Write the data out again exactly, with no pictures.

═══ Data provided ═══

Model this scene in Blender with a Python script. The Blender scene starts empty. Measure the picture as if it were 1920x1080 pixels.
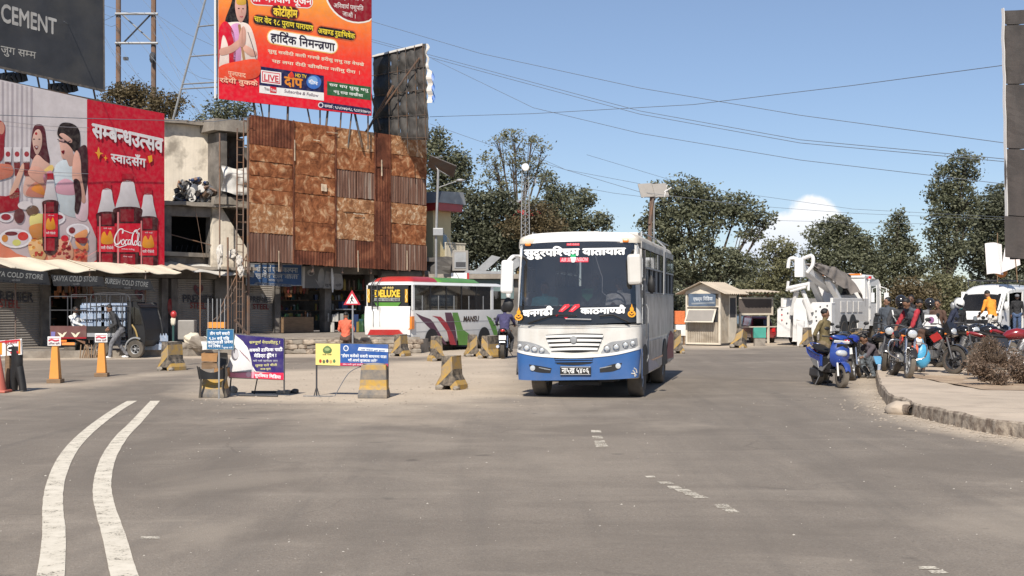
import bpy,math,random
import numpy as np
from mathutils import Vector,Matrix,Euler,noise
from mathutils.geometry import tessellate_polygon
R=math.radians
rnd=random.Random(11)
scene=bpy.context.scene
COL=scene.collection
# ------------------------------------------------------------------ camera
FOC=2500.0;HORIZ=570.0;CAMZ=1.7
cam_data=bpy.data.cameras.new('camera')
cam_data.sensor_width=36.0
cam_data.lens=FOC/1920.0*36.0
cam_data.shift_y=(HORIZ-540.0)/1920.0
cam_data.clip_start=0.1
cam_data.clip_end=4000
cam=bpy.data.objects.new('camera',cam_data)
COL.objects.link(cam)
cam.location=(0,0,CAMZ)
cam.rotation_euler=(R(90),0,0)
scene.camera=cam
# ------------------------------------------------------------------ sky, sun, exposure
SUN_AZ=R(12)  # shadows fall away from the camera and 12 degrees to the right
SUN_EL=R(44)
to_sun=Vector((-math.sin(SUN_AZ)*math.cos(SUN_EL),-math.cos(SUN_AZ)*math.cos(SUN_EL),math.sin(SUN_EL)))
world=bpy.data.worlds.new('World')
scene.world=world
world.use_nodes=True
nt=world.node_tree
for n in list(nt.nodes):nt.nodes.remove(n)
wo=nt.nodes.new('ShaderNodeOutputWorld')
bg=nt.nodes.new('ShaderNodeBackground')
sky=nt.nodes.new('ShaderNodeTexSky')
sky.sky_type='NISHITA'
sky.sun_disc=False
sky.sun_elevation=SUN_EL
sky.sun_rotation=math.atan2(to_sun.x,to_sun.y)%(2*math.pi)
sky.altitude=1400
sky.air_density=1.0
sky.dust_density=0.15
sky.ozone_density=2.6
bg.inputs['Strength'].default_value=0.115
# one cumulus low over the far trees, and a thin wisp trailing to its right
tc=nt.nodes.new('ShaderNodeTexCoord')
def wdir(px,py):
 return Vector(((px-960)/FOC,1.0,(HORIZ-py)/FOC)).normalized()
def wmath(op,a,b=None,c=None):
 m=nt.nodes.new('ShaderNodeMath');m.operation=op
 for i,v in enumerate((a,b,c)):
  if v is None:continue
  if hasattr(v,'links'):nt.links.new(v,m.inputs[i])
  else:m.inputs[i].default_value=v
 return m.outputs[0]
wn=nt.nodes.new('ShaderNodeTexNoise');wn.inputs['Scale'].default_value=55;wn.inputs['Detail'].default_value=7
wn.inputs['Roughness'].default_value=0.55
nt.links.new(tc.outputs['Generated'],wn.inputs['Vector'])
sep=nt.nodes.new('ShaderNodeSeparateXYZ');nt.links.new(tc.outputs['Generated'],sep.inputs[0])
puffs=[(1525,412,54,48),(1490,440,66,54),(1455,470,74,62),(1530,470,66,60),(1480,520,90,60),(1567,448,34,34)]
acc=None
for (px,py,rx,ry) in puffs:
 d=wdir(px,py)
 ax=wmath('MULTIPLY',wmath('SUBTRACT',sep.outputs[0],d.x),FOC/rx)
 az=wmath('MULTIPLY',wmath('SUBTRACT',sep.outputs[2],d.z),FOC/ry)
 q=wmath('SQRT',wmath('ADD',wmath('MULTIPLY',ax,ax),wmath('MULTIPLY',az,az)))
 v=wmath('SUBTRACT',1.0,q)
 acc=v if acc is None else wmath('MAXIMUM',acc,v)
edge=wmath('ADD',acc,wmath('MULTIPLY',wmath('SUBTRACT',wn.outputs['Fac'],0.5),0.9))
mr=nt.nodes.new('ShaderNodeMapRange');mr.interpolation_type='SMOOTHSTEP'
mr.inputs['From Min'].default_value=-0.02;mr.inputs['From Max'].default_value=0.30
nt.links.new(edge,mr.inputs['Value'])
front=wmath('GREATER_THAN',sep.outputs[1],0.0)
cfac=wmath('MULTIPLY',wmath('MULTIPLY',mr.outputs[0],0.93),front)
shade=nt.nodes.new('ShaderNodeMapRange')
shade.inputs['From Min'].default_value=0.02;shade.inputs['From Max'].default_value=0.068
nt.links.new(sep.outputs[2],shade.inputs['Value'])
cc=nt.nodes.new('ShaderNodeMixRGB');cc.inputs[1].default_value=(4.4,5.0,6.0,1);cc.inputs[2].default_value=(6.6,6.6,6.7,1)
nt.links.new(shade.outputs[0],cc.inputs[0])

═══

▸ Written answer
Model this scene in Blender with a Python script. The Blender scene starts empty. Measure the picture as if it were 1920x1080 pixels.
import bpy,math,random
import numpy as np
from mathutils import Vector,Matrix,Euler,noise
from mathutils.geometry import tessellate_polygon
R=math.radians
rnd=random.Random(11)
scene=bpy.context.scene
COL=scene.collection
# ------------------------------------------------------------------ camera
FOC=2500.0;HORIZ=570.0;CAMZ=1.7
cam_data=bpy.data.cameras.new('camera')
cam_data.sensor_width=36.0
cam_data.lens=FOC/1920.0*36.0
cam_data.shift_y=(HORIZ-540.0)/1920.0
cam_data.clip_start=0.1
cam_data.clip_end=4000
cam=bpy.data.objects.new('camera',cam_data)
COL.objects.link(cam)
cam.location=(0,0,CAMZ)
cam.rotation_euler=(R(90),0,0)
scene.camera=cam
# ------------------------------------------------------------------ sky, sun, exposure
SUN_AZ=R(12)  # shadows fall away from the camera and 12 degrees to the right
SUN_EL=R(44)
to_sun=Vector((-math.sin(SUN_AZ)*math.cos(SUN_EL),-math.cos(SUN_AZ)*math.cos(SUN_EL),math.sin(SUN_EL)))
world=bpy.data.worlds.new('World')
scene.world=world
world.use_nodes=True
nt=world.node_tree
for n in list(nt.nodes):nt.nodes.remove(n)
wo=nt.nodes.new('ShaderNodeOutputWorld')
bg=nt.nodes.new('ShaderNodeBackground')
sky=nt.nodes.new('ShaderNodeTexSky')
sky.sky_type='NISHITA'
sky.sun_disc=False
sky.sun_elevation=SUN_EL
sky.sun_rotation=math.atan2(to_sun.x,to_sun.y)%(2*math.pi)
sky.altitude=1400
sky.air_density=1.0
sky.dust_density=0.15
sky.ozone_density=2.6
bg.inputs['Strength'].default_value=0.115
# one cumulus low over the far trees, and a thin wisp trailing to its right
tc=nt.nodes.new('ShaderNodeTexCoord')
def wdir(px,py):
 return Vector(((px-960)/FOC,1.0,(HORIZ-py)/FOC)).normalized()
def wmath(op,a,b=None,c=None):
 m=nt.nodes.new('ShaderNodeMath');m.operation=op
 for i,v in enumerate((a,b,c)):
  if v is None:continue
  if hasattr(v,'links'):nt.links.new(v,m.inputs[i])
  else:m.inputs[i].default_value=v
 return m.outputs[0]
wn=nt.nodes.new('ShaderNodeTexNoise');wn.inputs['Scale'].default_value=55;wn.inputs['Detail'].default_value=7
wn.inputs['Roughness'].default_value=0.55
nt.links.new(tc.outputs['Generated'],wn.inputs['Vector'])
sep=nt.nodes.new('ShaderNodeSeparateXYZ');nt.links.new(tc.outputs['Generated'],sep.inputs[0])
puffs=[(1525,412,54,48),(1490,440,66,54),(1455,470,74,62),(1530,470,66,60),(1480,520,90,60),(1567,448,34,34)]
acc=None
for (px,py,rx,ry) in puffs:
 d=wdir(px,py)
 ax=wmath('MULTIPLY',wmath('SUBTRACT',sep.outputs[0],d.x),FOC/rx)
 az=wmath('MULTIPLY',wmath('SUBTRACT',sep.outputs[2],d.z),FOC/ry)
 q=wmath('SQRT',wmath('ADD',wmath('MULTIPLY',ax,ax),wmath('MULTIPLY',az,az)))
 v=wmath('SUBTRACT',1.0,q)
 acc=v if acc is None else wmath('MAXIMUM',acc,v)
edge=wmath('ADD',acc,wmath('MULTIPLY',wmath('SUBTRACT',wn.outputs['Fac'],0.5),0.9))
mr=nt.nodes.new('ShaderNodeMapRange');mr.interpolation_type='SMOOTHSTEP'
mr.inputs['From Min'].default_value=-0.02;mr.inputs['From Max'].default_value=0.30
nt.links.new(edge,mr.inputs['Value'])
front=wmath('GREATER_THAN',sep.outputs[1],0.0)
cfac=wmath('MULTIPLY',wmath('MULTIPLY',mr.outputs[0],0.93),front)
shade=nt.nodes.new('ShaderNodeMapRange')
shade.inputs['From Min'].default_value=0.02;shade.inputs['From Max'].default_value=0.068
nt.links.new(sep.outputs[2],shade.inputs['Value'])
cc=nt.nodes.new('ShaderNodeMixRGB');cc.inputs[1].default_value=(4.4,5.0,6.0,1);cc.inputs[2].default_value=(6.6,6.6,6.7,1)
nt.links.new(shade.outputs[0],cc.inputs[0])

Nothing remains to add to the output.